Milano, non ti amo più, ma possiamo diventare buoni amici, come quelli che si cercano quando hanno bisogno l’uno dell’altro, senza viversi fino in fondo perché sanno che potrebbero solo continuare a farsi del male, fino a desiderare di uccidersi e io, invece, voglio continuare a volerti bene, almeno un po’.
E dove vai adesso se posso chiedere???
In Puglia, a casa <3
Buon ritorno in quella che è a tutti gli effetti “casa” ❤️
…vabbè fortunata Milano ad averti ospitata!
PS post bellissimo 🙂
Molto interessante e ben scritto rende benissimo l’idea dei sentimenti controversi in cui mi ritrovo … mi piace molto
Ho letto tutto d’un fiato.
Attendo di sapere come andrà questa amicizia.
Sei forte Francesca, molto forte.
E tutta la Puglia, la tua terra, non aspettava altro che il tuo ritorno.
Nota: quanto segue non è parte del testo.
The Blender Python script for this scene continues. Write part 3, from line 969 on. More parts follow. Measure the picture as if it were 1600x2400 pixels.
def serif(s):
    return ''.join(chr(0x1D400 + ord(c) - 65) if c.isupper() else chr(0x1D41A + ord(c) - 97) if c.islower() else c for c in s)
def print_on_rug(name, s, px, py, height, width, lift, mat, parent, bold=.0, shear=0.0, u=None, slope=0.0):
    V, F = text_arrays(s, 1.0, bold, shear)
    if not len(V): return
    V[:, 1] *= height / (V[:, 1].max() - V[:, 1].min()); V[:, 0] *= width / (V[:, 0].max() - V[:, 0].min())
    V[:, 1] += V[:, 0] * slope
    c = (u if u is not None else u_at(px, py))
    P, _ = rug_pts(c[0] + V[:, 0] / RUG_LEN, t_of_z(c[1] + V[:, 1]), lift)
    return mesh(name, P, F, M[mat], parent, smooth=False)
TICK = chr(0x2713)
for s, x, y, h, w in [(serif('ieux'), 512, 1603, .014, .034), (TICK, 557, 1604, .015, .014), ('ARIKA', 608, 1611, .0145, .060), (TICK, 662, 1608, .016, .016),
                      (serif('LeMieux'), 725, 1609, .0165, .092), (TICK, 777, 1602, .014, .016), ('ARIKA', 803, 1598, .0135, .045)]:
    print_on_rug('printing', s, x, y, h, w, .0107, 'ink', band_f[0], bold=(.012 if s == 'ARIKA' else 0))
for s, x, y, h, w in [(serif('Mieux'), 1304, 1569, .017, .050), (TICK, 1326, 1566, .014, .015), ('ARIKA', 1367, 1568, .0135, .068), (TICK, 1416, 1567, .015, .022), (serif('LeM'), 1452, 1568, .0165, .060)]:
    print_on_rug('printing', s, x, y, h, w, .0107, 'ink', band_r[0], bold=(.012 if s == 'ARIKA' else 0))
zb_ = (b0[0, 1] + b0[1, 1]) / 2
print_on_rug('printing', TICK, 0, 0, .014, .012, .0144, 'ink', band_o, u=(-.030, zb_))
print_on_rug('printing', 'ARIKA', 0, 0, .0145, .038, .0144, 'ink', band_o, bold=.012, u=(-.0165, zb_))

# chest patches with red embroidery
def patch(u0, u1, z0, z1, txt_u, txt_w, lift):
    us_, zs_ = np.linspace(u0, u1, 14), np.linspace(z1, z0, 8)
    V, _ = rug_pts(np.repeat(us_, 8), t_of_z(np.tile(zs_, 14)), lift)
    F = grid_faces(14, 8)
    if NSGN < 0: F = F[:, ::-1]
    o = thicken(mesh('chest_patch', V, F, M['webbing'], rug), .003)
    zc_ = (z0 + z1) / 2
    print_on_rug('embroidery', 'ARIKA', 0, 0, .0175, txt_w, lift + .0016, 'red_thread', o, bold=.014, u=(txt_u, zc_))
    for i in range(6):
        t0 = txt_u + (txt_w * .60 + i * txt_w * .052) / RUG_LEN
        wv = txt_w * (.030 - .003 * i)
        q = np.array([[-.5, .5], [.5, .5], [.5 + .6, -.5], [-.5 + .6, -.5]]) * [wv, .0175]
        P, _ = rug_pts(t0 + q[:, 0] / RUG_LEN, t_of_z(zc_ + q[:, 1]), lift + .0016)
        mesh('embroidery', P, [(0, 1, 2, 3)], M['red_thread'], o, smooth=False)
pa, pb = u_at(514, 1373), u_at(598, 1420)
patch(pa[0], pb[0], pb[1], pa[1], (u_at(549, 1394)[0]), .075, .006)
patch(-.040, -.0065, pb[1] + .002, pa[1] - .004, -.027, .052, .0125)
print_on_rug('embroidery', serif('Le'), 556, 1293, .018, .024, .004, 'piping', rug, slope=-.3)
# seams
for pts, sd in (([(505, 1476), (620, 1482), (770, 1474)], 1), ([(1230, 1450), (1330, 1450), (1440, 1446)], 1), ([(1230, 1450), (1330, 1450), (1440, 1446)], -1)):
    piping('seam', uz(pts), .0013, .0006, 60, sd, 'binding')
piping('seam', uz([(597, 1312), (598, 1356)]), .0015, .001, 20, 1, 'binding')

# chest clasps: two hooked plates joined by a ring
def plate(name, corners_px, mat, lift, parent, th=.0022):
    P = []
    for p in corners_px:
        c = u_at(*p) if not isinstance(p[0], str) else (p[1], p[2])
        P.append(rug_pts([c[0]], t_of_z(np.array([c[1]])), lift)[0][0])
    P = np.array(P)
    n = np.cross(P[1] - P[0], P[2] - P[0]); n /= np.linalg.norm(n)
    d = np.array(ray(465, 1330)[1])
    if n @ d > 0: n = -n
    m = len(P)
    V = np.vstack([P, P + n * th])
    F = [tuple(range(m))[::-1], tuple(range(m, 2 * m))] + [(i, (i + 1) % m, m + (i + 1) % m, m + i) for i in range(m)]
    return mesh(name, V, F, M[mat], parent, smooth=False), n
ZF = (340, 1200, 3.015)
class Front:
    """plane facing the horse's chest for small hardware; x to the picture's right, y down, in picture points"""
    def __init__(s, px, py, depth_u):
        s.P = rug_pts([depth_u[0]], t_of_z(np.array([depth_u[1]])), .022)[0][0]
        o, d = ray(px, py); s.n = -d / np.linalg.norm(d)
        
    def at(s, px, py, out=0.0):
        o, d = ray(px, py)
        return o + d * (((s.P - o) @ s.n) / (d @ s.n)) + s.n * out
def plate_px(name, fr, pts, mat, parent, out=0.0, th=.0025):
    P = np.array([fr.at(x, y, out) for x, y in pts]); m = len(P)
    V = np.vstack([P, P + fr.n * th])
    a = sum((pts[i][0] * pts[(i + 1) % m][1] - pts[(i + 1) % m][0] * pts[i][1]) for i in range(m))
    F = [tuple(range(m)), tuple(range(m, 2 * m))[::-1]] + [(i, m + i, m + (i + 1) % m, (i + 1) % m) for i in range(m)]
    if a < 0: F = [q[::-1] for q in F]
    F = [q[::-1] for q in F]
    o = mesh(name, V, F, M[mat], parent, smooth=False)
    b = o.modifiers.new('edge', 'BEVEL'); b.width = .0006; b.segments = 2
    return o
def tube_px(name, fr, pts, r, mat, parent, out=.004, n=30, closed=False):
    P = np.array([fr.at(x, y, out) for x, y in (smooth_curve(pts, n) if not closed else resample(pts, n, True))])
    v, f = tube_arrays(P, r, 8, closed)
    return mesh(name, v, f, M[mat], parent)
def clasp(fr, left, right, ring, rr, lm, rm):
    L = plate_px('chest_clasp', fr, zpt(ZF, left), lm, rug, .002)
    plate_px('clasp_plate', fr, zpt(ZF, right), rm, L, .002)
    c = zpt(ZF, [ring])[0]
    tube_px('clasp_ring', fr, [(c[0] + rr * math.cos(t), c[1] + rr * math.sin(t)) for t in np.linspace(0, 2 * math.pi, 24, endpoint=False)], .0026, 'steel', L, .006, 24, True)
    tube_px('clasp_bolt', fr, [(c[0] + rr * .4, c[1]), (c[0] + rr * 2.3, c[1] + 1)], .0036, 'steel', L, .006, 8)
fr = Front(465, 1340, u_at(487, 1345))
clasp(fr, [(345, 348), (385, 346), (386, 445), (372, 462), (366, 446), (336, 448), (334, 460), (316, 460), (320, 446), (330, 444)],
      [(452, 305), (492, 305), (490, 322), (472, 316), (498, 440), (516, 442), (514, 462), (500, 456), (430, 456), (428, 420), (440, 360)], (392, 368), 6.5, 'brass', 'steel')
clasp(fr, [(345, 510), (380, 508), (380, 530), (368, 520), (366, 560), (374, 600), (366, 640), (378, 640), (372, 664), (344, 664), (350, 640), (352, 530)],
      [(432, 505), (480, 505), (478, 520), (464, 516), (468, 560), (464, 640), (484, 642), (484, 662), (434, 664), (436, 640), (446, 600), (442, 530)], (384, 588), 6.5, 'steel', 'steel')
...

Bellissimo pezzo, incontrato per caso.
Grazie
Da Milanese Doc ho sempre dato Milano come scontata e non l’ho mai guardata con gli occhi dell’amore. Negli anni dell’Universita’ ho odiato i pave’ e gli automobilisti che ignoravano la mia bici rendendo pericoloso ogni spostamento. A parte i centri sociali con i loro concerti e attività tutto era sempre maledettamente caro per poterne fare indigestione come avrei voluto.
Guardavo con struggente desiderio Bologna e con invidia chi studiava li ma non avevo motivi per trasferirmi.
Appena ho potuto ho preso le distanze per riossigenarmi prima che il lavoro mi rilegasse di nuovo lì. Ora come molti la vivo dal lunedì al venerdì e la prendo per quel che è: imperfetta come tutti.
Questo articolo avrei potuto scriverlo io…
Vi auguro una ripresa a casa, Casa.
E intanto aspetto la mia… 🙁
Cosa è successo fra il 20 e il 21 febbraio?